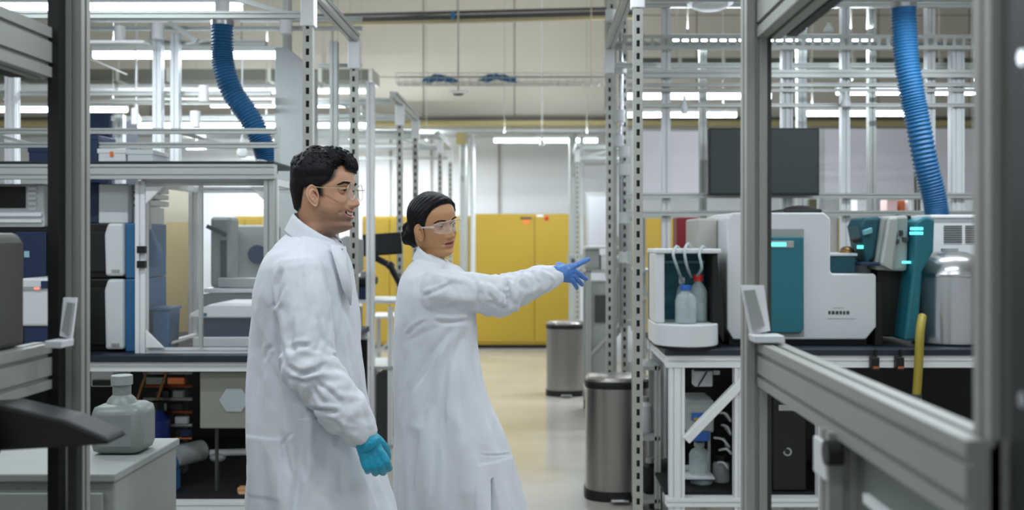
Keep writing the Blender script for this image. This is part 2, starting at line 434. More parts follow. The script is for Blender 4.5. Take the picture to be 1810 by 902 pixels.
# uprights and overhead beam
for (px, yy) in ((478, Y + .03), (-60, Y + .03), (478, yb)):
    x = WX(px, Y + .03); ext((x, yy, .932), (x, yy, 2.62 if yy > 5 else 1.80), .045, .06, 'upright', bl, ALU)
MB().bar(W(-160, 304, Y), W(487, 304, Y), tslot(0.05, 0.066)).build('overhead_beam', ALU, bl)
MB().box(WX(-160, Y), Y - .03, WZ(289, Y), WX(487, Y), Y + .5, WZ(286, Y)).build('overhead_shelf', NAV, bl)
for (py, yy) in ((232, 4.75), (257, 4.75)):
    MB().bar(W(-160, py, yy), W(490, py, yy), tslot(0.03, 0.026)).build('thin_rail', ALU, bl)
for (a, b) in (((140, 250), (185, 260)), ((-30, 232), (60, 257)), ((310, 232), (400, 257))):
    MB().bar(W(*a, 4.79), W(*b, 4.79), sq(0.016)).build('rail_brace', ALU, bl)
for px in (-30, 490):
    x = WX(px, 4.75); MB().box(x - .012, Y - .02, WZ(287, 4.46), x + .012, 4.77, WZ(287, 4.46) + .012).build('rail_bracket', ALU, bl)
    MB().box(x - .012, 4.74, WZ(287, 4.46), x + .012, 4.765, WZ(225, 4.75)).build('rail_post', ALU, bl)

# row posts of the aisle edge: slotted strut posts, top frames
def row_frame(X, ya, yb, zt, label, za=0.0, rails=True, xo=None):
    f = thing('strut_frame', label, 'frame', (X, ya, 0), 'slotted strut frames along the aisle')
    for y in (ya, yb): 
        strut_post(X, y, za, zt - 0.16, 0.041, f)
        MB().box(X - .03, y - .004, zt - .17, X + .03, y + .05, zt - .02).build('post_cap', WHT, f, .004)
    if rails:
        ext((X, ya - .3, zt), (X, yb + .05, zt), .05, .05, 'top_rail', f, ALU)
    if xo is not None:
        for y in ((ya + .02,) if za or zt == 2.52 else (ya + .02, yb + .02)):
            ext((X, y, zt), (xo, y, zt), .045, .045, 'cross_rail', f, ALU)
            ext((X, y, zt - .12), (xo, y, zt - .12), .03, .03, 'cross_rail', f, ALU)
        MB().bar((X, ya + .02, zt - .14), (X + (.45 if xo > X else -.45), ya + .02, zt - .01), sq(.02)).build('cross_brace', ALU, f)
    return f
row_frame(-.97, 4.2, 5.25, 2.52, 'slotted strut frame rising behind the curly haired man', xo=-3.2)
row_frame(-.97, 7.0, 7.9, 2.42, 'second slotted strut frame behind the first one, left of the woman', xo=-3.0)
row_frame(-1.0, 10.2, 11.4, 2.5, 'far slotted strut frame close to the white wall, left of the aisle', xo=-3.4)
f = row_frame(.435, 4.3, 6.0, 2.62, 'slotted strut frame on the right with its near post beside the trash can', xo=3.0)
row_frame(.44, 11.0, 11.9, 2.47, 'far slotted strut frame on the right of the aisle by the yellow cabinet', xo=2.6)
# wide pale column of the right hand row
wc = thing('pipe_column', 'wide pale strut column with white fittings right of the aisle', 'column', (.5, 6.2, 0))
strut_post(.463, 6.2, 0, 3.4, .062, wc); strut_post(.56, 6.4, 0, 3.1, .04, wc)
for (px, py) in ((1080, 28), (1090, 45), (1098, 120), (1095, 205), (1093, 250), (1103, 268), (1103, 300), (1104, 385), (1104, 455)):
    p = W(px, py, 6.15); MB().cyl((p.x, p.y, p.z - .035), (p.x, p.y, p.z + .035), .034, 14).build('pipe_fitting', PLW, wc, smooth='auto')
MB().cyl((.53, 6.3, .9), (.53, 6.3, 3.0), .016, 12).build('water_pipe', CHR, wc, smooth='auto')

# pale column on the left behind the man
cc = thing('cable_column', 'tall pale grey boxed column behind the curly haired man, left of the strut posts', 'column', (-1.25, 5.3, 0))
Yc = 6.1
MB().prism([(WX(486, Yc), 0), (WX(540, Yc), 0), (WX(540, Yc), WZ(118, Yc)), (WX(508, Yc), WZ(84, Yc)), (WX(486, Yc), WZ(84, Yc))], Yc, Yc + .35).build('column_casing', mat('column_grey', (172, 177, 176), .5), cc, .004)
MB().cyl((WX(497, Yc), Yc + .15, WZ(84, Yc)), (WX(497, Yc), Yc + .15, 5.1), .03, 12).build('cable_riser', ALU, cc)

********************

**THE PROBLEM**: Return the whole listing, word for word, and leave out every picture.

**WRITTEN ANSWER**:
Keep writing the Blender script for this image. This is part 2, starting at line 434. More parts follow. The script is for Blender 4.5. Take the picture to be 1810 by 902 pixels.
# uprights and overhead beam
for (px, yy) in ((478, Y + .03), (-60, Y + .03), (478, yb)):
    x = WX(px, Y + .03); ext((x, yy, .932), (x, yy, 2.62 if yy > 5 else 1.80), .045, .06, 'upright', bl, ALU)
MB().bar(W(-160, 304, Y), W(487, 304, Y), tslot(0.05, 0.066)).build('overhead_beam', ALU, bl)
MB().box(WX(-160, Y), Y - .03, WZ(289, Y), WX(487, Y), Y + .5, WZ(286, Y)).build('overhead_shelf', NAV, bl)
for (py, yy) in ((232, 4.75), (257, 4.75)):
    MB().bar(W(-160, py, yy), W(490, py, yy), tslot(0.03, 0.026)).build('thin_rail', ALU, bl)
for (a, b) in (((140, 250), (185, 260)), ((-30, 232), (60, 257)), ((310, 232), (400, 257))):
    MB().bar(W(*a, 4.79), W(*b, 4.79), sq(0.016)).build('rail_brace', ALU, bl)
for px in (-30, 490):
    x = WX(px, 4.75); MB().box(x - .012, Y - .02, WZ(287, 4.46), x + .012, 4.77, WZ(287, 4.46) + .012).build('rail_bracket', ALU, bl)
    MB().box(x - .012, 4.74, WZ(287, 4.46), x + .012, 4.765, WZ(225, 4.75)).build('rail_post', ALU, bl)

# row posts of the aisle edge: slotted strut posts, top frames
def row_frame(X, ya, yb, zt, label, za=0.0, rails=True, xo=None):
    f = thing('strut_frame', label, 'frame', (X, ya, 0), 'slotted strut frames along the aisle')
    for y in (ya, yb): 
        strut_post(X, y, za, zt - 0.16, 0.041, f)
        MB().box(X - .03, y - .004, zt - .17, X + .03, y + .05, zt - .02).build('post_cap', WHT, f, .004)
    if rails:
        ext((X, ya - .3, zt), (X, yb + .05, zt), .05, .05, 'top_rail', f, ALU)
    if xo is not None:
        for y in ((ya + .02,) if za or zt == 2.52 else (ya + .02, yb + .02)):
            ext((X, y, zt), (xo, y, zt), .045, .045, 'cross_rail', f, ALU)
            ext((X, y, zt - .12), (xo, y, zt - .12), .03, .03, 'cross_rail', f, ALU)
        MB().bar((X, ya + .02, zt - .14), (X + (.45 if xo > X else -.45), ya + .02, zt - .01), sq(.02)).build('cross_brace', ALU, f)
    return f
row_frame(-.97, 4.2, 5.25, 2.52, 'slotted strut frame rising behind the curly haired man', xo=-3.2)
row_frame(-.97, 7.0, 7.9, 2.42, 'second slotted strut frame behind the first one, left of the woman', xo=-3.0)
row_frame(-1.0, 10.2, 11.4, 2.5, 'far slotted strut frame close to the white wall, left of the aisle', xo=-3.4)
f = row_frame(.435, 4.3, 6.0, 2.62, 'slotted strut frame on the right with its near post beside the trash can', xo=3.0)
row_frame(.44, 11.0, 11.9, 2.47, 'far slotted strut frame on the right of the aisle by the yellow cabinet', xo=2.6)
# wide pale column of the right hand row
wc = thing('pipe_column', 'wide pale strut column with white fittings right of the aisle', 'column', (.5, 6.2, 0))
strut_post(.463, 6.2, 0, 3.4, .062, wc); strut_post(.56, 6.4, 0, 3.1, .04, wc)
for (px, py) in ((1080, 28), (1090, 45), (1098, 120), (1095, 205), (1093, 250), (1103, 268), (1103, 300), (1104, 385), (1104, 455)):
    p = W(px, py, 6.15); MB().cyl((p.x, p.y, p.z - .035), (p.x, p.y, p.z + .035), .034, 14).build('pipe_fitting', PLW, wc, smooth='auto')
MB().cyl((.53, 6.3, .9), (.53, 6.3, 3.0), .016, 12).build('water_pipe', CHR, wc, smooth='auto')

# pale column on the left behind the man
cc = thing('cable_column', 'tall pale grey boxed column behind the curly haired man, left of the strut posts', 'column', (-1.25, 5.3, 0))
Yc = 6.1
MB().prism([(WX(486, Yc), 0), (WX(540, Yc), 0), (WX(540, Yc), WZ(118, Yc)), (WX(508, Yc), WZ(84, Yc)), (WX(486, Yc), WZ(84, Yc))], Yc, Yc + .35).build('column_casing', mat('column_grey', (172, 177, 176), .5), cc, .004)
MB().cyl((WX(497, Yc), Yc + .15, WZ(84, Yc)), (WX(497, Yc), Yc + .15, 5.1), .03, 12).build('cable_riser', ALU, cc)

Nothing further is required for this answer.